[GIVEN MATERIAL start]

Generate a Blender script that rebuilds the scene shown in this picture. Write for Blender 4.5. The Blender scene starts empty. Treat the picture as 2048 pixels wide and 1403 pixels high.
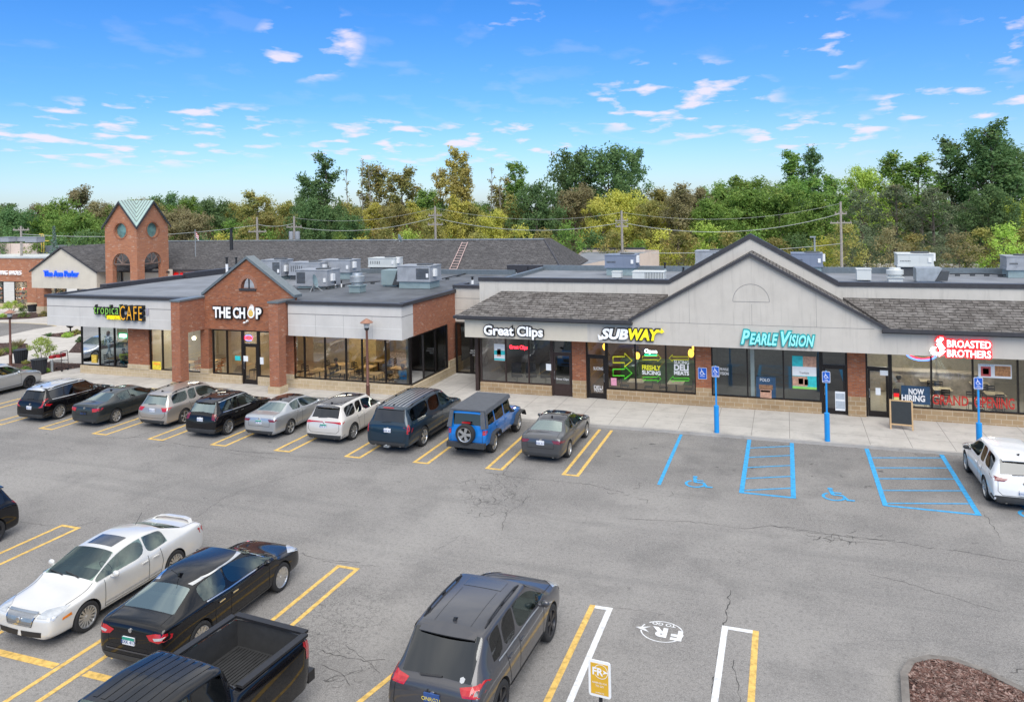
import bpy, bmesh, math, random
from math import pi, sin, cos, radians, atan2, sqrt
from mathutils import Vector, Matrix, noise as mnoise
from mathutils.bvhtree import BVHTree
from mathutils.geometry import delaunay_2d_cdt
SC = bpy.context.scene
COL = SC.collection
random.seed(7)

# ------------------------------------------------------------------ camera
HC = 10.0                                  # drone height
FPX = 1536.0; PPX = 1024.0; PPY = 413.0
ROLL = radians(1.152); YAW = atan2(546, FPX)
_F = Vector((-sin(YAW), cos(YAW), 0)); _R = Vector((cos(YAW), sin(YAW), 0)); _U = Vector((0, 0, 1))
cd = bpy.data.cameras.new("camera"); cam = bpy.data.objects.new("camera", cd); COL.objects.link(cam)
cd.sensor_width = 36; cd.lens = FPX / 2048 * 36
cd.shift_x = 0; cd.shift_y = (PPY - 701.5) / 2048
cd.clip_start = 0.1; cd.clip_end = 3000
_up = _R * sin(ROLL) + _U * cos(ROLL); _rt = _R * cos(ROLL) - _U * sin(ROLL)
cam.matrix_world = Matrix(((_rt.x, _up.x, -_F.x, 0), (_rt.y, _up.y, -_F.y, 0), (_rt.z, _up.z, -_F.z, HC), (0, 0, 0, 1)))
SC.camera = cam

def ray(px, py):
    dx, dy = px - PPX, py - PPY; s, c = sin(ROLL), cos(ROLL)
    u = dx * c - dy * s; v = dx * s + dy * c
    return _F * FPX + _R * u - _U * v
def G(px, py, z=0.0):
    r = ray(px, py); t = (z - HC) / r.z; return Vector((t * r.x, t * r.y, z))
def onY(px, py, Y):
    r = ray(px, py); t = Y / r.y; return Vector((t * r.x, Y, HC + t * r.z))
def atD(px, py, D):                        # point at axial distance D
    r = ray(px, py); t = D / FPX; return Vector((t * r.x, t * r.y, HC + t * r.z))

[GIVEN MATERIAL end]

## TASK REQUIREMENTS
Transcribe all of the material exactly, leaving out whatever pictures it contains.

## ANSWER TO THIS EXERCISE
Generate a Blender script that rebuilds the scene shown in this picture. Write for Blender 4.5. The Blender scene starts empty. Treat the picture as 2048 pixels wide and 1403 pixels high.
import bpy, bmesh, math, random
from math import pi, sin, cos, radians, atan2, sqrt
from mathutils import Vector, Matrix, noise as mnoise
from mathutils.bvhtree import BVHTree
from mathutils.geometry import delaunay_2d_cdt
SC = bpy.context.scene
COL = SC.collection
random.seed(7)

# ------------------------------------------------------------------ camera
HC = 10.0                                  # drone height
FPX = 1536.0; PPX = 1024.0; PPY = 413.0
ROLL = radians(1.152); YAW = atan2(546, FPX)
_F = Vector((-sin(YAW), cos(YAW), 0)); _R = Vector((cos(YAW), sin(YAW), 0)); _U = Vector((0, 0, 1))
cd = bpy.data.cameras.new("camera"); cam = bpy.data.objects.new("camera", cd); COL.objects.link(cam)
cd.sensor_width = 36; cd.lens = FPX / 2048 * 36
cd.shift_x = 0; cd.shift_y = (PPY - 701.5) / 2048
cd.clip_start = 0.1; cd.clip_end = 3000
_up = _R * sin(ROLL) + _U * cos(ROLL); _rt = _R * cos(ROLL) - _U * sin(ROLL)
cam.matrix_world = Matrix(((_rt.x, _up.x, -_F.x, 0), (_rt.y, _up.y, -_F.y, 0), (_rt.z, _up.z, -_F.z, HC), (0, 0, 0, 1)))
SC.camera = cam

def ray(px, py):
    dx, dy = px - PPX, py - PPY; s, c = sin(ROLL), cos(ROLL)
    u = dx * c - dy * s; v = dx * s + dy * c
    return _F * FPX + _R * u - _U * v
def G(px, py, z=0.0):
    r = ray(px, py); t = (z - HC) / r.z; return Vector((t * r.x, t * r.y, z))
def onY(px, py, Y):
    r = ray(px, py); t = Y / r.y; return Vector((t * r.x, Y, HC + t * r.z))
def atD(px, py, D):                        # point at axial distance D
    r = ray(px, py); t = D / FPX; return Vector((t * r.x, t * r.y, HC + t * r.z))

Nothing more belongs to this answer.